I've inherited a poorly written site with a large amount of inline code and seemingly redundant/unnecessary css and lots of inline styles I should replace. Unfortunately it's a PHP site that requires login to view almost any of the content, so the tools I've seen so far to find unused CSS can only explore a single page of the site. Some tools allow you to give login information, but it's a business intranet site, and I'm not comfortable giving such information to a tool, especially not an online one.

Is there a better way than manually digging through the produced HTML to find what's needed and what isn't? Is there any tool I can run locally to log in to a development site instead of the public site? There's 800 lines of CSS as it is, so manually digging through (and testing) isn't exactly ideal.

2 answers

danwellman 5600

There are Firefox extensions (and presumably Chrome ones) which let you scan a page to see which CSS selectors from the style sheet are not being used, for example, one is CSS Usage which integrates with firebug. This particular one is probably not suitable as it seems to only work on a page-by-page basis not the whole site.

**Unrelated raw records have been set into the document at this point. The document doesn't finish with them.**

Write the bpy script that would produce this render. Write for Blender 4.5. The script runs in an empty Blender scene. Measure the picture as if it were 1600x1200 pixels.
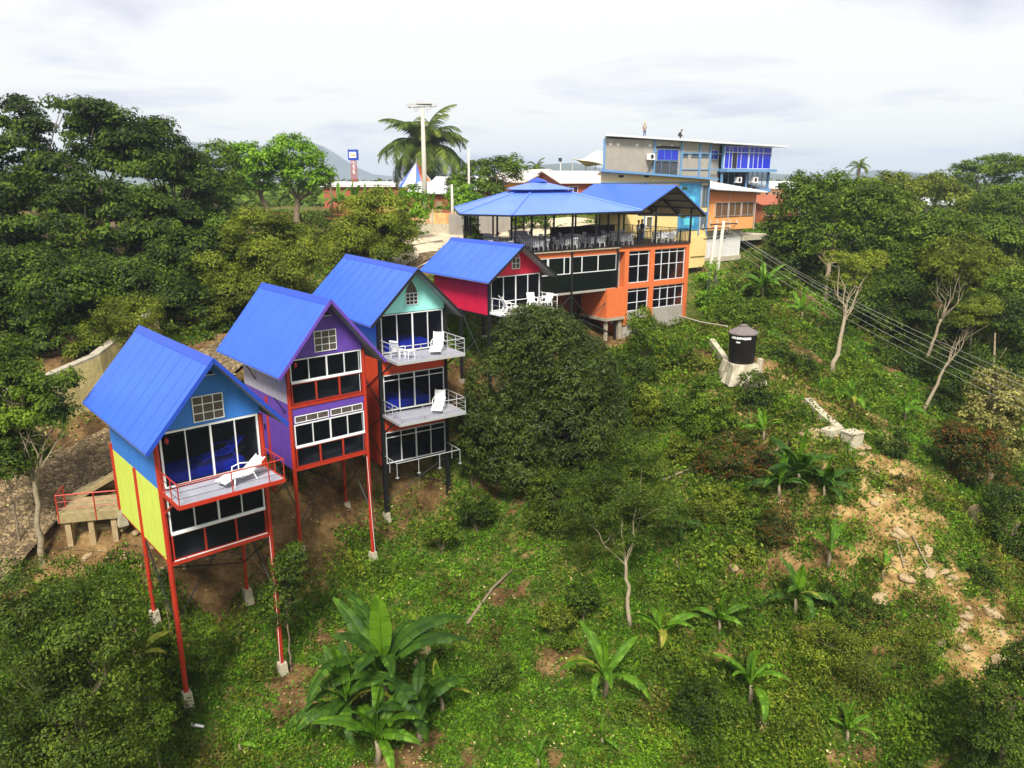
import bpy, math, random
import numpy as np
from math import radians as R, sin, cos, pi
HAZE = True
random.seed(7); rng = np.random.default_rng(7)
scene = bpy.context.scene
col = scene.collection
# ------------------------------------------------------------------ camera, sky, sun, exposure
FPX, PITCH, CZ = 1208.66, 0.26185, 26.0
cam = bpy.data.cameras.new("camera"); camo = bpy.data.objects.new("camera", cam); col.objects.link(camo)
camo.location = (0, 0, CZ); camo.rotation_euler = (pi/2-PITCH, 0, 0)
cam.sensor_width = 36; cam.lens = FPX/1600*36; cam.clip_end = 20000; cam.clip_start = .1
scene.camera = camo
w = bpy.data.worlds.new("World"); scene.world = w; w.use_nodes = True
nt = w.node_tree; nt.nodes.clear()
def N(nt, t, **k):
    n = nt.nodes.new(t)
    for a, v in k.items():
        if a in n.inputs: n.inputs[a].default_value = v
        else: setattr(n, a, v)
    return n
SUN_EL, SUN_AZ = R(50), R(184)      # azimuth measured clockwise from +Y (sun behind camera, a little left)
sky = N(nt, 'ShaderNodeTexSky', sky_type='NISHITA', sun_disc=False, sun_elevation=SUN_EL, sun_rotation=SUN_AZ)
mul = N(nt, 'ShaderNodeVectorMath', operation='SCALE', Scale=.11)
nt.links.new(sky.outputs[0], mul.inputs[0])
tc = N(nt, 'ShaderNodeTexCoord')
# cloud deck: project the view direction on a flat layer overhead
sep = N(nt, 'ShaderNodeSeparateXYZ'); nt.links.new(tc.outputs['Generated'], sep.inputs[0])
mx = N(nt, 'ShaderNodeMath', operation='MAXIMUM'); mx.inputs[1].default_value = 0.0; nt.links.new(sep.outputs[2], mx.inputs[0])
ad = N(nt, 'ShaderNodeMath', operation='ADD'); ad.inputs[1].default_value = 0.10; nt.links.new(mx.outputs[0], ad.inputs[0])
inv = N(nt, 'ShaderNodeMath', operation='DIVIDE'); inv.inputs[0].default_value = 1; nt.links.new(ad.outputs[0], inv.inputs[1])
sc = N(nt, 'ShaderNodeVectorMath', operation='SCALE'); nt.links.new(tc.outputs['Generated'], sc.inputs[0]); nt.links.new(inv.outputs[0], sc.inputs['Scale'])
no = N(nt, 'ShaderNodeTexNoise', Scale=.62, Detail=9, Roughness=.52, Distortion=.35)
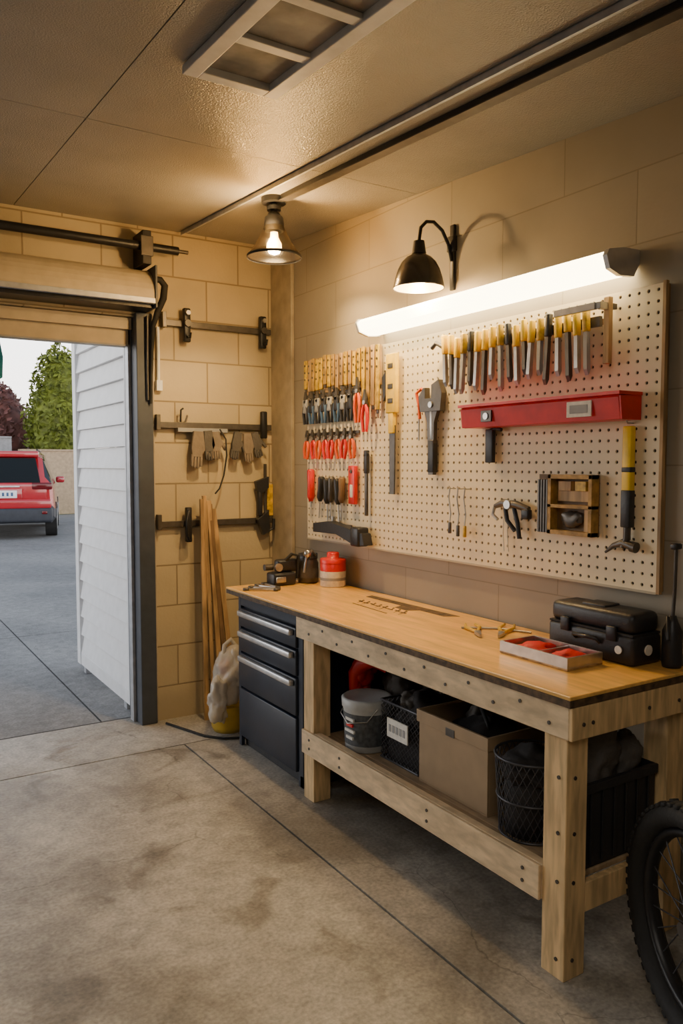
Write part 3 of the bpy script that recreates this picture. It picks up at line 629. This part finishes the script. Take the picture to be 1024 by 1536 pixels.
# red shelf
b=B()
xo=PX-.10
b.box(xo,PX-.001,1.75,2.545,1.70,1.708,M['red']); b.prism([(xo-.012,1.775),(xo-.004,1.79),(xo+.006,1.775),(xo+.006,1.70),(xo,1.70)],1,1.75,2.545,M['red'])
b.box(PX-.008,PX-.001,1.75,2.545,1.70,1.785,M['red'])
b.prism([(xo-.01,1.78),(PX-.001,1.785),(PX-.001,1.70),(xo,1.70)],1,1.742,1.75,M['red']); b.prism([(xo-.01,1.78),(PX-.001,1.785),(PX-.001,1.70),(xo,1.70)],1,2.545,2.553,M['red'])
b.box(xo-.022,PX-.001,1.738,2.556,1.783,1.795,M['red'])
b.box(xo-.016,xo-.010,1.86,1.97,1.715,1.77,M['tape']); b.box(xo-.018,xo-.016,1.875,1.955,1.728,1.757,M['gray']); b.box(xo-.016,xo-.008,2.36,2.42,1.72,1.765,M['dsteel']); b.cyl((xo-.02,2.39,1.742),(xo-.012,2.39,1.742),.014,M['steel'])
b.make('red_tool_shelf',.002)
b=B(); strip(b,2.465,1.555,1.695,.045,M['blackp'],.02); b.tube([(PX-.02,2.465,1.69),(PX-.02,2.43,1.697),(PX-.02,2.40,1.69)],.008,M['blackp']); b.make('putty_knife')
b=B(); strip(b,1.775,1.33,1.68,.036,M['yellow'],.026); strip(b,1.775,1.33,1.46,.038,M['blackp'],.03); strip(b,1.775,1.52,1.54,.039,M['blackp'],.028)
b.tube([(PX-.02,1.775,1.34),(PX-.02,1.775,1.29),(PX-.02,1.79,1.26)],.013,M['dsteel']); b.tube([(PX-.02,1.75,1.265),(PX-.02,1.79,1.275),(PX-.02,1.83,1.262),(PX-.02,1.865,1.235)],[.016,.015,.01,.004],M['dsteel']); b.cyl((PX-.02,1.755,1.265),(PX-.02,1.735,1.262),.019,M['dsteel']); hook(b,1.775,1.69)
b.make('claw_hammer')
# wooden organiser
b=B(); a0,a1,z0,z1=1.91,2.20,1.285,1.51
b.box(PX-.006,PX-.001,a0,a1,z0,z1,M['woodd'])
for (q0,q1,r0,r1) in ((a0,2.12,z1-.016,z1),(a0,2.12,z0,z0+.016),(a0,a0+.016,z0,z1),(2.104,2.12,z0,z1),(a0,2.12,1.385,1.398)): b.box(PX-.045,PX-.006,q0,q1,r0,r1,M['ochre'])
for i in range(5): b.box(PX-.02,PX-.006,2.13+i*.014,2.139+i*.014,z0,z1-.02,M['dsteel'])
b.box(PX-.02,PX-.006,1.94,2.09,1.41,1.45,M['wood']); b.box(PX-.03,PX-.006,1.95,2.0,1.45,1.485,M['yelldk']); b.box(PX-.03,PX-.006,2.02,2.08,1.45,1.485,M['wood']); b.box(PX-.03,PX-.006,1.935,1.955,1.30,1.385,M['wood']); b.lump((PX-.022,2.02,1.34),(.015,.055,.035),M['dsteel'],.4,30,1,sub=3)
b.make('parts_organiser',.001)
b=B()
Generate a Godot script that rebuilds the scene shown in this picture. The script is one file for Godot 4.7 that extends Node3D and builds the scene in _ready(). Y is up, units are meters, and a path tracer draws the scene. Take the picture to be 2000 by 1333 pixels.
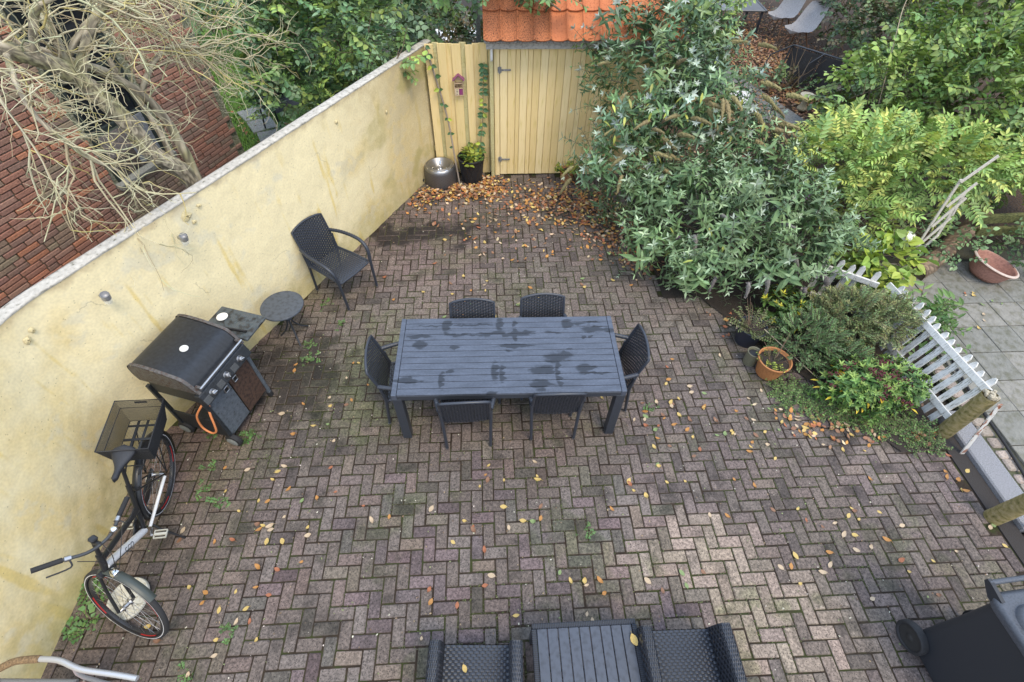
extends Node3D

var R := RandomNumberGenerator.new()
var M := {}
var taken := {}
var eye := Vector3(0.0173, 4.3135, 1.8638)
var look := Basis.from_euler(Vector3(-0.8721, -0.0657, 0.0217))

# ---------------------------------------------------------------- shapes
class Sh:
	var v := PackedVector3Array()
	var n := PackedVector3Array()
	var u := PackedVector2Array()
	var c := PackedColorArray()
	var i := PackedInt32Array()
	var t := Transform3D.IDENTITY
	var col := Color.WHITE

	func put(a: Vector3, nn: Vector3, uv := Vector2.ZERO) -> void:
		v.append(t * a)
		n.append((t.basis * nn).normalized())
		u.append(uv)
		c.append(col)

	func face(a: Array, out: Vector3, uvs: Array = []) -> void:   # a flat convex face whose front looks along out
		var nn: Vector3 = (a[2] - a[0]).cross(a[1] - a[0])
		var turned := nn.dot(out) < 0.0
		if turned:
			nn = -nn
		var k := v.size()
		for q in a.size():
			put(a[q], nn, uvs[q] if uvs else Vector2(a[q].x, a[q].z))
		for q in range(1, a.size() - 1):
			if turned:
				i.append_array([k, k + q + 1, k + q])
			else:
				i.append_array([k, k + q, k + q + 1])

	func box(s: Vector3, at := Vector3.ZERO, bev := 0.0, turn := Basis.IDENTITY) -> void:
		var keep := t
		t = t * Transform3D(turn, at)
		var h := s / 2.0
		var b: float = min(bev, min(h.x, min(h.y, h.z)) * 0.9)
		for ax in 3:
			for sg in [-1.0, 1.0]:
				var nn := Vector3.ZERO
				nn[ax] = sg
				var a1: int = (ax + 1) % 3
				var a2: int = (ax + 2) % 3
				var pts := []
				for q in [[-1, -1], [1, -1], [1, 1], [-1, 1]]:
					var p := Vector3.ZERO
					p[ax] = sg * h[ax]
					p[a1] = q[0] * (h[a1] - b)
					p[a2] = q[1] * (h[a2] - b)
					pts.append(p)
				face(pts, nn)
		if b > 0.0:
			for ax in 3:
				var a1: int = (ax + 1) % 3
				var a2: int = (ax + 2) % 3
				for s1 in [-1.0, 1.0]:
					for s2 in [-1.0, 1.0]:
						var pts := []
						for q in [[-1, 0], [1, 0], [1, 1], [-1, 1]]:
							var p := Vector3.ZERO
							p[ax] = q[0] * (h[ax] - b)
							p[a1] = s1 * (h[a1] - (b if q[1] else 0.0))
							p[a2] = s2 * (h[a2] - (0.0 if q[1] else b))
							pts.append(p)
						var o := Vector3.ZERO
						o[a1] = s1
						o[a2] = s2
						face(pts, o)
			for sx in [-1.0, 1.0]:
				for sy in [-1.0, 1.0]:
					for sz in [-1.0, 1.0]:
						var g := Vector3(sx, sy, sz)
						face([g * Vector3(h.x, h.y - b, h.z - b), g * Vector3(h.x - b, h.y, h.z - b), g * Vector3(h.x - b, h.y - b, h.z)], g)
		t = keep

	func grid(nu: int, nv: int, f: Callable, flip := false) -> void:
		var p: Array[Vector3] = []
		for b in nv + 1:
			for a in nu + 1:
				p.append(f.call(float(a) / nu, float(b) / nv))
		var w := nu + 1
		var around: bool = true
		for b in nv + 1:
			if p[b * w].distance_to(p[b * w + nu]) > 1e-5:
				around = false
				break
		var k := v.size()
		for b in nv + 1:
			for a in nu + 1:
				var a0 := a - 1 if a > 0 else (nu - 1 if around else 0)
				var a1 := a + 1 if a < nu else (1 if around else nu)
				var du: Vector3 = p[b * w + a1] - p[b * w + a0]
				var dv: Vector3 = p[min(b + 1, nv) * w + a] - p[max(b - 1, 0) * w + a]
				var nn := dv.cross(du)
				if nn.length_squared() < 1e-16:
					var bb: int = 1 if b == 0 else nv - 1
					if b == 0 or b == nv:
						du = p[bb * w + a1] - p[bb * w + a0]
						nn = dv.cross(du)
				if nn.length_squared() < 1e-18:
					nn = Vector3.UP
				put(p[b * w + a], -nn if flip else nn, Vector2(float(a) / nu, float(b) / nv))
		for b in nv:
			for a in nu:
				var q := k + b * w + a
				if flip:
					i.append_array([q, q + w + 1, q + 1, q, q + w, q + w + 1])
				else:
					i.append_array([q, q + 1, q + w + 1, q, q + w + 1, q + w])

	func tube(path: Array, rad, sides := 8, cap := true) -> void:
		var m := path.size()
		var fr: Array[Basis] = []
		var tn: Vector3 = (path[1] - path[0]).normalized()
		var nn := tn.cross(Vector3.UP if abs(tn.y) < 0.9 else Vector3.RIGHT).normalized()
		for k in m:
			var d: Vector3 = (path[min(k + 1, m - 1)] - path[max(k - 1, 0)]).normalized()
			nn = (nn - d * nn.dot(d)).normalized()
			fr.append(Basis(nn, d.cross(nn), d))
		var many: bool = rad is Array
		grid(sides, m - 1, func(a, b):
			var k: int = roundi(b * (m - 1))
			var r: float = rad[k] if many else rad
			var w: float = a * TAU if a < 1.0 else 0.0
			return path[k] + (fr[k].x * cos(w) + fr[k].y * sin(w)) * r, true)
		if cap:
			for e in [0, m - 1]:
				var r: float = rad[e] if many else rad
				if r > 0.002:
					var ring := []
					for a in sides:
						var w: float = a * TAU / sides
						ring.append(path[e] + (fr[e].x * cos(w) + fr[e].y * sin(w)) * r)
					face(ring, fr[e].z if e else -fr[e].z)

	func lathe(prof: Array, sides := 24) -> void:   # profile of (radius, height), rising outside
		grid(sides, prof.size() - 1, func(a, b):
			var q: Vector2 = prof[roundi(b * (prof.size() - 1))]
			var w: float = a * TAU if a < 1.0 else 0.0
			return Vector3(q.x * cos(w), q.y, q.x * sin(w)))

	func prism(poly: PackedVector2Array, d: float) -> void:   # outline in x, y drawn out from z = -d/2 to d/2
		var tri := Geometry2D.triangulate_polygon(poly)
		for s in [-0.5, 0.5]:
			for k in range(0, tri.size(), 3):
				var a := []
				for q in 3:
					a.append(Vector3(poly[tri[k + q]].x, poly[tri[k + q]].y, s * d))
				face(a, Vector3(0, 0, s))
		var cw := Geometry2D.is_polygon_clockwise(poly)
		for k in poly.size():
			var p := poly[k]
			var q := poly[(k + 1) % poly.size()]
			var o := Vector3(q.y - p.y, p.x - q.x, 0)
			face([Vector3(p.x, p.y, -d / 2), Vector3(q.x, q.y, -d / 2), Vector3(q.x, q.y, d / 2), Vector3(p.x, p.y, d / 2)], -o if cw else o)

	func mesh() -> ArrayMesh:
		var arr := []
		arr.resize(Mesh.ARRAY_MAX)
		arr[Mesh.ARRAY_VERTEX] = v
		arr[Mesh.ARRAY_NORMAL] = n
		arr[Mesh.ARRAY_TEX_UV] = u
		arr[Mesh.ARRAY_COLOR] = c
		arr[Mesh.ARRAY_INDEX] = i
		var m := ArrayMesh.new()
		m.add_surface_from_arrays(Mesh.PRIMITIVE_TRIANGLES, arr)
		return m

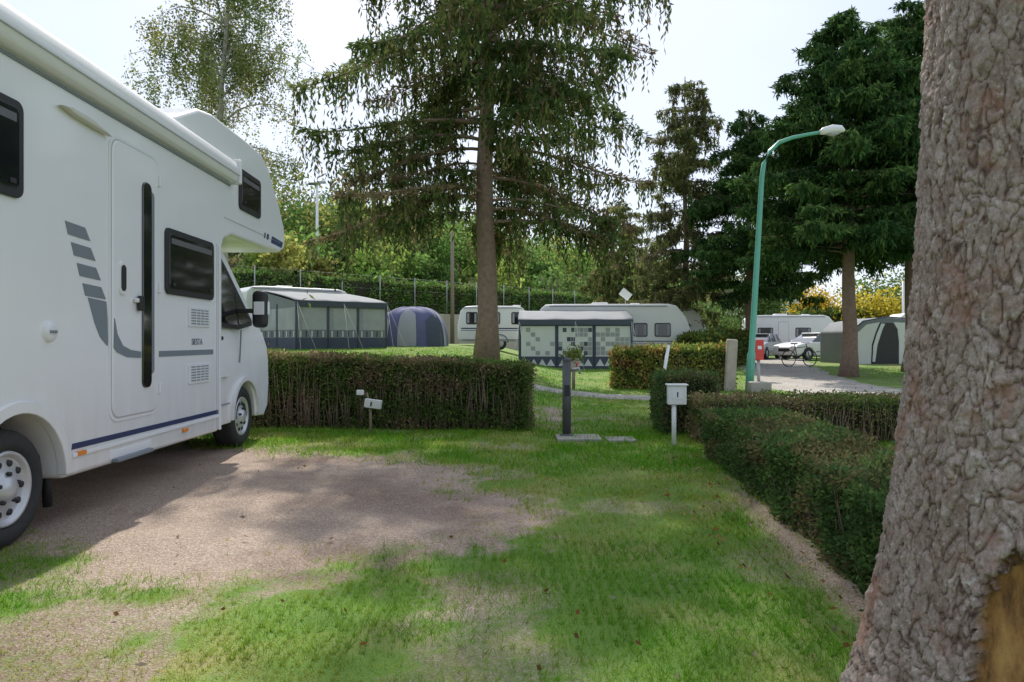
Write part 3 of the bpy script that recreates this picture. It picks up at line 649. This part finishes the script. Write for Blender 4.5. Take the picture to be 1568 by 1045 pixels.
    box('mirror_indicator',(.14,8.30,1.63),(.12,.01,.15),WHITE,e,.004)
    for y_ in(4.32,8.53):
        wheel(e,'wheel',y_,.36,.36,1,x=-.07 if y_<5 else -.13)
        wheel(e,'far_wheel',y_,.36,.36,-1,x=W+.07)
    tube('mud_flap',[(-.2,4.9,.45),(-.2,4.92,.12)],.03,BLACK,e)
motorhome()

# ---------------------------------------------------------------- caravans & tents
def caravan(name,x,y,rz,Lc=5.5,ht=2.55,wins=((.5,.9),(2.1,1.1),(4.3,.8)),stripe=GREY,door=None,nose=1,Wd=2.2):
    e=empty(name,(x,y,Hf(x,y)),rz);h=Lc/2
    p=[(-h,.55),(-h-.02,1.2),(-h+.12,ht-.25),(-h+.35,ht-.03),(-h+.8,ht),(h-1.1,ht),(h-.75,ht-.08),(h-.35,ht-.55),(h-.1,1.45),(h,1.0),(h-.02,.55),(h-.25,.42),(-h+.2,.42)]
    prism('body_shell',p,-Wd/2,Wd/2,WHITE2,e,'y',bevel=.06,seg=3)
    for i,(a_,w_) in enumerate(wins):
        x0=-h+a_
        prism('window_frame',rrect(x0,x0+w_,1.25,1.85,.08),-Wd/2-.015,-Wd/2+.01,BLACK,e,'y')
        prism('window_pane',rrect(x0+.04,x0+w_-.04,1.29,1.81,.06),-Wd/2-.022,-Wd/2,GLASS,e,'y')
        box('curtain_left',(x0+.10,-Wd/2-.0235,1.55),(.10,.004,.46),CURT,e);box('curtain_right',(x0+w_-.10,-Wd/2-.0235,1.55),(.10,.004,.46),CURT,e)
    box('nose_window',(h-.2,0,1.6),(.03,1.4,.5),GLASS,e,.01,R=Matrix.Rotation(math.radians(-27),3,'Y'))
    box('stripe',(0,-Wd/2-.004,1.05),(Lc*.92,.008,.06),stripe,e);box('stripe',(0,-Wd/2-.004,.95),(Lc*.92,.008,.025),stripe,e)
    box('skirt_rail',(0,-Wd/2-.01,.5),(Lc*.9,.03,.05),GREY,e);box('roof_rail',(-.3,-Wd/2-.01,ht-.1),(Lc*.75,.03,.03),GREY,e)
    if door is not None:
        prism('door_gap',rrect(-h+door,-h+door+.62,.58,2.2,.08),-Wd/2-.01,0,GREY,e,'y');prism('door',rrect(-h+door+.015,-h+door+.605,.595,2.185,.07),-Wd/2-.02,0,WHITE2,e,'y')
    for sy in(-1,1):
        lathe('tyre',[(.16,.0),(.2,.04),(.29,.04),(.32,.0),(.32,-.12),(.1,-.14)] if sy>0 else [(.16,-.0),(.2,-.04),(.29,-.04),(.32,-.0),(.32,.12),(.1,.14)],(0.1,sy*(Wd/2-.07),.32),RUB,e,k=24,axis='y')
        lathe('rim',[(.001,.03*sy),(.12,.03*sy),(.19,.0)],(0.1,sy*(Wd/2-.06),.32),RIM,e,k=20,axis='y')
    arch=[(.1+r*math.cos(math.radians(a)),.36+r*math.sin(math.radians(a))) for r,sq in((.42,range(0,181,15)),(.36,range(180,-1,-15))) for a in sq]
    prism('wheel_arch',arch,-Wd/2-.02,-Wd/2+.3,GREY,e,'y')
    tube('drawbar',[(h-.1,.5,.45),(h+1.1,0,.45)],.04,GALV,e);tube('drawbar_b',[(h-.1,-.5,.45),(h+1.1,0,.45)],.04,GALV,e)
    box('roof_hatch',(-.6,0,ht+.05),(.7,.6,.12),PLAST,e,.03);box('roof_hatch_small',(1.0,.2,ht+.04),(.4,.4,.1),PLAST,e,.03)
    tube('jockey_wheel',[(h+.9,0,.9),(h+.9,0,.05)],.03,GALV,e)
    return e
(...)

If you can roll-back to Firefox 3.6 there was a great extension called Dust-me selectors which had an option to spider a whole site to find unused selectors...

Answered almost 8 years ago by danwellman

A bit long winded, but a possible workflow that might work would be first to download the site with something like http://www.httrack.com/ which, if memory serves, will make a flat file copy.

And then you could use TopStyle Pro to look for orphan styles - http://www.topstyle4.com/ It's part of the site reports functions there-in.

I don't know of anything similar for Mac OS, sorry.